THE WORLD FROM WASHINGTON. Bosnia Burns, Congress Waits

Clinton team blames Europe for not acting, and Congress has gone along with the argument

MAKE no mistake about it - Bosnia is not the talk of Capitol Hill. It's not that the level of members' preoccupation with the House-Senate budget negotiations is unjustified. But members of Congress are amply capable of spinning several plates at once, and Bosnia just isn't one of them, even as its capital, Sarajevo, careens toward collapse at the hand of Serb aggressors.

Should Congress be exerting more pressure on the administration to do more to help a people so profoundly unfortunate?

"Perhaps, but....," sighs Sen. Richard Lugar (R) of Indiana, ranking minority member of the Senate Foreign Relations Committee. "We had a short contretemps of a sort on the Foreign Relations Committee, more privately than publicly, about a month ago, to pass a resolution, but there was not a majority sentiment, so we did not do so."

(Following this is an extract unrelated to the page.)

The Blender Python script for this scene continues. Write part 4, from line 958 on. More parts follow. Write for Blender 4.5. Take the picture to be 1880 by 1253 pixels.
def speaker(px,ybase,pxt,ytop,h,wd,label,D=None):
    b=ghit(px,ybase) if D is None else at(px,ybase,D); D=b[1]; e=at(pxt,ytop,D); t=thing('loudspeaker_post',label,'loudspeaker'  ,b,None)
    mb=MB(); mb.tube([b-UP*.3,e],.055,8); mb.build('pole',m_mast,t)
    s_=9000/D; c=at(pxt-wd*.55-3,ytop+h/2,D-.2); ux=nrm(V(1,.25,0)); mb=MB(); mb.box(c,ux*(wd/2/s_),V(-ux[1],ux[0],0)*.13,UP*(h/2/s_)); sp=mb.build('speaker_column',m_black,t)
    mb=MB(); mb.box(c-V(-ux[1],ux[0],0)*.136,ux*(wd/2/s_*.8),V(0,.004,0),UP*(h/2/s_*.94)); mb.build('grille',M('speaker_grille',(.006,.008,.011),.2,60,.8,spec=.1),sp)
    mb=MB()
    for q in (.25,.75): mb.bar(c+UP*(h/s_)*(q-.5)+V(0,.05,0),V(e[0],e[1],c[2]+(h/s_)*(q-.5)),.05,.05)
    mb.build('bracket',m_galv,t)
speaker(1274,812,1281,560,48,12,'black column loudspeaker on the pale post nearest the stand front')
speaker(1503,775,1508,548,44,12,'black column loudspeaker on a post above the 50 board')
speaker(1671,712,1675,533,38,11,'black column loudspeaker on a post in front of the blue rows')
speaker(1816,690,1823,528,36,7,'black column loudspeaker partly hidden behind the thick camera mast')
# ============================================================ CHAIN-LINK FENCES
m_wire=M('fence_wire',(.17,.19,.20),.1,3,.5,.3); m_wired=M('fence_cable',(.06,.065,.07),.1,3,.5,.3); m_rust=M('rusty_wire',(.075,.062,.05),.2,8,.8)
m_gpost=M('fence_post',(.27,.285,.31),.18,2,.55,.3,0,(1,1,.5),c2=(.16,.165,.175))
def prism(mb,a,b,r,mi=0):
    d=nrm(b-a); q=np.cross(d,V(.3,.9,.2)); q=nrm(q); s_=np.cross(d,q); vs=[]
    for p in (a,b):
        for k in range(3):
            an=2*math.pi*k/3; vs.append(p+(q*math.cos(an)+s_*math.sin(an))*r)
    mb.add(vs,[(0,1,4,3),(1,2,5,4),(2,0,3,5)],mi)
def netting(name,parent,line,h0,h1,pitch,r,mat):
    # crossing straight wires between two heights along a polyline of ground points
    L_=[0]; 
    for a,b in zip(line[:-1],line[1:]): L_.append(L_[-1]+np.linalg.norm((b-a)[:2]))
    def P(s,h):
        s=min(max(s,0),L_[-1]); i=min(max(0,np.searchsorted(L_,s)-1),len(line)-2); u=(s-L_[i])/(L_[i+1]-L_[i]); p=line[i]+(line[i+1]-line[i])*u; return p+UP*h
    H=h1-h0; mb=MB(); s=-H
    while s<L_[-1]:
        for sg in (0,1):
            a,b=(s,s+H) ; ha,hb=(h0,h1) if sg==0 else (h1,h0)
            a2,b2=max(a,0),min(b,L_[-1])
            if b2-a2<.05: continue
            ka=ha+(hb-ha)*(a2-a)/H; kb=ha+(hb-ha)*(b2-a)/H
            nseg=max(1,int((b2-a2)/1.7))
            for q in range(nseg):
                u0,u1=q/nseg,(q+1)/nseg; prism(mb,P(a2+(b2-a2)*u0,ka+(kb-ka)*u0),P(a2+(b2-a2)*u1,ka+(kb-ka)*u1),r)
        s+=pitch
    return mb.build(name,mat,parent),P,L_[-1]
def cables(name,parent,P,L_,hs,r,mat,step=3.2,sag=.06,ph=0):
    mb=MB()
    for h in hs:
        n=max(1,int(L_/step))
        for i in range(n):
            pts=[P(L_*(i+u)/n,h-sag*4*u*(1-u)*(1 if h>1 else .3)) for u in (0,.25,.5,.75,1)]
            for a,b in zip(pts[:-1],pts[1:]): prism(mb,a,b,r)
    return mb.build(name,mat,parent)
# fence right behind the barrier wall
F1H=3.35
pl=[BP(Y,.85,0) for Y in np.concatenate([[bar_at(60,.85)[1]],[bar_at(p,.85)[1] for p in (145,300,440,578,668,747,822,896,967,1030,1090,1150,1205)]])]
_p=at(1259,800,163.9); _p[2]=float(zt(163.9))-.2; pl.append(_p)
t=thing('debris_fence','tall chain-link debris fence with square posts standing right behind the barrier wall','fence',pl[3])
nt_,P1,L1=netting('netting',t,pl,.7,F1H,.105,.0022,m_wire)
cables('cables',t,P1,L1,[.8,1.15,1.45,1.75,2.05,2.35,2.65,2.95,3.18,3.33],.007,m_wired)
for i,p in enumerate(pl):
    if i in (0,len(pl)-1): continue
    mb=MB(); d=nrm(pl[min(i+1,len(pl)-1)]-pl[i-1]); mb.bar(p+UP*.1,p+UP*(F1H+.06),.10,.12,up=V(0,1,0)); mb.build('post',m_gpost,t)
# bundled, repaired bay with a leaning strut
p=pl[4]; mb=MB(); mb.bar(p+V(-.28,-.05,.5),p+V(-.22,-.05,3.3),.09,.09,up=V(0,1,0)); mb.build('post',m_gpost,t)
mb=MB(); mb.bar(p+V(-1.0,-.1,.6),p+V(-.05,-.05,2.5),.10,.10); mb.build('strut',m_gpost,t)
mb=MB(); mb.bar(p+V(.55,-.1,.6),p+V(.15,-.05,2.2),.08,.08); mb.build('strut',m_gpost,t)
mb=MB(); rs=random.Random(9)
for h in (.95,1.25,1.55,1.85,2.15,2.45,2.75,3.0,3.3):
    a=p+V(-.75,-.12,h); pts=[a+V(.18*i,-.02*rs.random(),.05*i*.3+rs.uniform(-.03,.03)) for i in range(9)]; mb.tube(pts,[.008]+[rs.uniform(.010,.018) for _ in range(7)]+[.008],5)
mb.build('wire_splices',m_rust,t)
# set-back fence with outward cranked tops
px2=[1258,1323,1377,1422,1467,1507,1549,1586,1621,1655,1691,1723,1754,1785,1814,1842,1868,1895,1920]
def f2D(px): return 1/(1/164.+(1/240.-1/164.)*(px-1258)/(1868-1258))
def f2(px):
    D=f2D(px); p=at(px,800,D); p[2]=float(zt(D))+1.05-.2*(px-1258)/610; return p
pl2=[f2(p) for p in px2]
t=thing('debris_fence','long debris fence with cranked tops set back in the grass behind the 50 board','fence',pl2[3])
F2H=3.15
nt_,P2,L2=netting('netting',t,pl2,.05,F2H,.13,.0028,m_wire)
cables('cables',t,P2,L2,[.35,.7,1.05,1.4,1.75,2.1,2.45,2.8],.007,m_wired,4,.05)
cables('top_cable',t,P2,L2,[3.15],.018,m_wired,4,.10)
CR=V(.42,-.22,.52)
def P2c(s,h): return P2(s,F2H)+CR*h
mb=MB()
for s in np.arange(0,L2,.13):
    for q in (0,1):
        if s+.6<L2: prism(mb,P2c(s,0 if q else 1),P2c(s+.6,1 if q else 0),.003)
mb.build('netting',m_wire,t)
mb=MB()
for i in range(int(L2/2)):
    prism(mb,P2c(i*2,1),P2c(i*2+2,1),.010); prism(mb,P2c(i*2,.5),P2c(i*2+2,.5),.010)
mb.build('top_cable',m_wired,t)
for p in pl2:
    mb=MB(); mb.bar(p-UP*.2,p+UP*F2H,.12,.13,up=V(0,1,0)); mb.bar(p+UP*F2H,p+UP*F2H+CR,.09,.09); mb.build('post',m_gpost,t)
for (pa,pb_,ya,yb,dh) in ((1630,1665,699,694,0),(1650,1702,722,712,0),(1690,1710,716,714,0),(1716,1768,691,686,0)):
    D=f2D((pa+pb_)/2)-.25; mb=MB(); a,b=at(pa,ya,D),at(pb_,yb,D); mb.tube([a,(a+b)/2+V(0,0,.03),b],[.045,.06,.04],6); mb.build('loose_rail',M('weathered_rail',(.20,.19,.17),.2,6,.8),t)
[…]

Mr. Lugar has been waylaid by a reporter on his way out of the Senate chamber, but will field as many questions on Bosnia as the reporter can serve up. Lugar is one of a handful of Washington legislators who follows every twist and turn of events on the ground in Bosnia, and of administration policy, and he appears troubled.

Last week Secretary of State Warren Christopher said the United States was doing all it could to help Bosnia in a manner "consistent with our national interest." He also blamed Europe for not being willing to lift a United Nations arms embargo against Bosnia, which has locked it into a position of being vastly outgunned. But the US will not break away from its European allies.

Lugar calls this a mistake. The US, he says, is "still trapped in the multilateralism syndrome." Ultimately, he continues, "the US will have to take leadership. The consequences for the failure to do so are likely to be severe."

He recalls President Bush's reluctance to get involved with the Iraqi Kurds until US television screens were filled with images of starvation. Before long, the US military was feeding and housing Kurds.

So in Bosnia, Lugar says, "you can say, `why the US?' Well, simply because we are the US."

Rep. Lee Hamilton (D) of Indiana, chairman of the House Foreign Affairs Committee, expresses views more in line with Clinton administration policy.

"The crisis in Bosnia is of very deep political and humanitarian interest to the United States," he said in an interview.

"But I don't think a vital US interest is at stake. What is vital is a strong alliance with the Europeans and a common approach."

Lugar agrees that acting with the Europeans is better than going it alone, but he urges one more US bid to convince them to do what the President proposed initially: offering air cover while the Bosnian Muslims arm to defend themselves and gain credibility in negotiations.

"But if they [the Europeans] prove intransigent, then we ought to act unilaterally," Lugar concludes.

That, however, hardly seems to be the administration's plan. In fact, Secretary Christopher's remarks have so discouraged hopes for a reenergized US role in Bosnia that Representative Hamilton warned that he did "not want to see the United States disengage" on Bosnia.

But President Clinton need not worry about much pressure from Capitol Hill on Bosnia.

For now, at least, members of Congress - and the Americans they represent - are not lining up at the microphones to call for action.

"It's not that people don't care," says an aide to Sen. Joseph Biden (D) of Delaware, another senator who has taken great interest in Bosnia. "It's that there are no good options."